**Do this**
Repeat the material verbatim. Images are excluded from the copy.

---- Dataset extract

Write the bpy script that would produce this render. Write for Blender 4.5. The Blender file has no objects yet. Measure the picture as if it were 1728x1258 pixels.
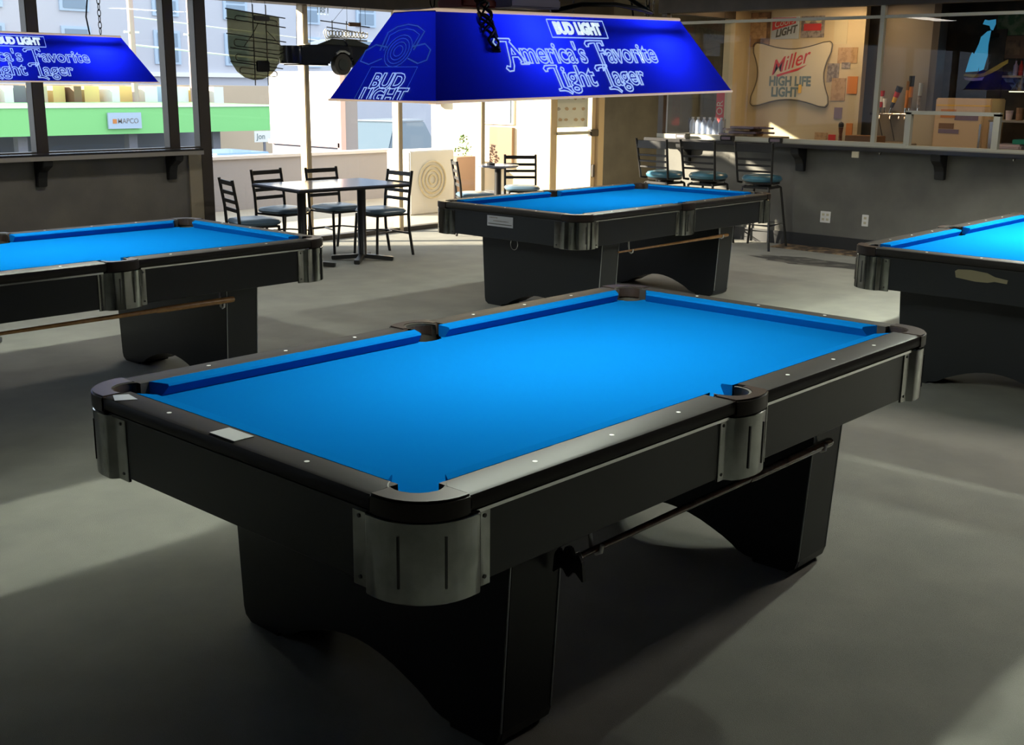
import bpy, bmesh, math, random
from mathutils import Vector, Matrix
R = math.radians
PI = math.pi
random.seed(7)
sc = bpy.context.scene
COL = sc.collection

# ------------------------------------------------------------------ camera, sky, sun, exposure
cam = bpy.data.cameras.new('camera')
cam.sensor_width = 36.0
cam.lens = 36.0 * 1957.69 / 1728.0
cam.clip_end = 300
cam_o = bpy.data.objects.new('camera', cam)
COL.objects.link(cam_o)
_yaw, _pit, _rol = 0.73776, -0.243618, 0.010857
_f = Vector((math.cos(_pit) * math.cos(_yaw), math.cos(_pit) * math.sin(_yaw), math.sin(_pit)))
_r = Vector((math.sin(_yaw), -math.cos(_yaw), 0))
_u = _r.cross(_f)
_r2 = _r * math.cos(_rol) + _u * math.sin(_rol)
_u2 = -_r * math.sin(_rol) + _u * math.cos(_rol)
_m = Matrix((_r2, _u2, -_f)).transposed().to_4x4()
_m.translation = (-2.82167, -2.36272, 1.66739)
cam_o.matrix_world = _m
sc.camera = cam_o

world = bpy.data.worlds.new('sky')
sc.world = world
world.use_nodes = True
_bg = world.node_tree.nodes['Background']
_bg.inputs[0].default_value = (0.78, 0.88, 1.0, 1)
_bg.inputs[1].default_value = 2.6

sun = bpy.data.lights.new('sun', 'SUN')
sun.energy = 24.0
sun.angle = R(0.6)
sun.color = (1.0, 0.86, 0.66)
sun_o = bpy.data.objects.new('sun', sun)
COL.objects.link(sun_o)
_el = R(17.0)
_h = Vector((1.0, -0.85, 0)).normalized() * math.cos(_el)
sun_o.rotation_euler = Vector((_h.x, _h.y, -math.sin(_el))).to_track_quat('-Z', 'Y').to_euler()

def area_lamp(name, loc, sx, sy, energy, color):
    l = bpy.data.lights.new(name, 'AREA')
    l.shape = 'RECTANGLE'; l.size = sx; l.size_y = sy; l.energy = energy; l.color = color
    o = bpy.data.objects.new(name, l); COL.objects.link(o); o.location = loc
    return o
# fill lights added under the ceiling, out of view, to brighten the room
for _x, _y, _e in ((2.0, 5.4, 20), (6.4, 5.2, 26), (7.0, 1.2, 26), (4.1, -1.3, 58)):
    area_lamp('ceiling_fill', (_x, _y, 2.70), 1.2, 0.3, _e, (1.0, 0.93, 0.82))
# the warm lights of the bar room
for _x, _y, _z, _e in ((9.7, 4.2, 2.62, 15), (9.5, 2.3, 2.62, 7), (9.4, 5.3, 2.62, 4)):
    area_lamp('bar_room_light', (_x, _y, _z), 0.6, 0.3, _e, (1.0, 0.66, 0.34))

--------

**Exercise solution**
Write the bpy script that would produce this render. Write for Blender 4.5. The Blender file has no objects yet. Measure the picture as if it were 1728x1258 pixels.
import bpy, bmesh, math, random
from mathutils import Vector, Matrix
R = math.radians
PI = math.pi
random.seed(7)
sc = bpy.context.scene
COL = sc.collection

# ------------------------------------------------------------------ camera, sky, sun, exposure
cam = bpy.data.cameras.new('camera')
cam.sensor_width = 36.0
cam.lens = 36.0 * 1957.69 / 1728.0
cam.clip_end = 300
cam_o = bpy.data.objects.new('camera', cam)
COL.objects.link(cam_o)
_yaw, _pit, _rol = 0.73776, -0.243618, 0.010857
_f = Vector((math.cos(_pit) * math.cos(_yaw), math.cos(_pit) * math.sin(_yaw), math.sin(_pit)))
_r = Vector((math.sin(_yaw), -math.cos(_yaw), 0))
_u = _r.cross(_f)
_r2 = _r * math.cos(_rol) + _u * math.sin(_rol)
_u2 = -_r * math.sin(_rol) + _u * math.cos(_rol)
_m = Matrix((_r2, _u2, -_f)).transposed().to_4x4()
_m.translation = (-2.82167, -2.36272, 1.66739)
cam_o.matrix_world = _m
sc.camera = cam_o

world = bpy.data.worlds.new('sky')
sc.world = world
world.use_nodes = True
_bg = world.node_tree.nodes['Background']
_bg.inputs[0].default_value = (0.78, 0.88, 1.0, 1)
_bg.inputs[1].default_value = 2.6

sun = bpy.data.lights.new('sun', 'SUN')
sun.energy = 24.0
sun.angle = R(0.6)
sun.color = (1.0, 0.86, 0.66)
sun_o = bpy.data.objects.new('sun', sun)
COL.objects.link(sun_o)
_el = R(17.0)
_h = Vector((1.0, -0.85, 0)).normalized() * math.cos(_el)
sun_o.rotation_euler = Vector((_h.x, _h.y, -math.sin(_el))).to_track_quat('-Z', 'Y').to_euler()

def area_lamp(name, loc, sx, sy, energy, color):
    l = bpy.data.lights.new(name, 'AREA')
    l.shape = 'RECTANGLE'; l.size = sx; l.size_y = sy; l.energy = energy; l.color = color
    o = bpy.data.objects.new(name, l); COL.objects.link(o); o.location = loc
    return o
# fill lights added under the ceiling, out of view, to brighten the room
for _x, _y, _e in ((2.0, 5.4, 20), (6.4, 5.2, 26), (7.0, 1.2, 26), (4.1, -1.3, 58)):
    area_lamp('ceiling_fill', (_x, _y, 2.70), 1.2, 0.3, _e, (1.0, 0.93, 0.82))
# the warm lights of the bar room
for _x, _y, _z, _e in ((9.7, 4.2, 2.62, 15), (9.5, 2.3, 2.62, 7), (9.4, 5.3, 2.62, 4)):
    area_lamp('bar_room_light', (_x, _y, _z), 0.6, 0.3, _e, (1.0, 0.66, 0.34))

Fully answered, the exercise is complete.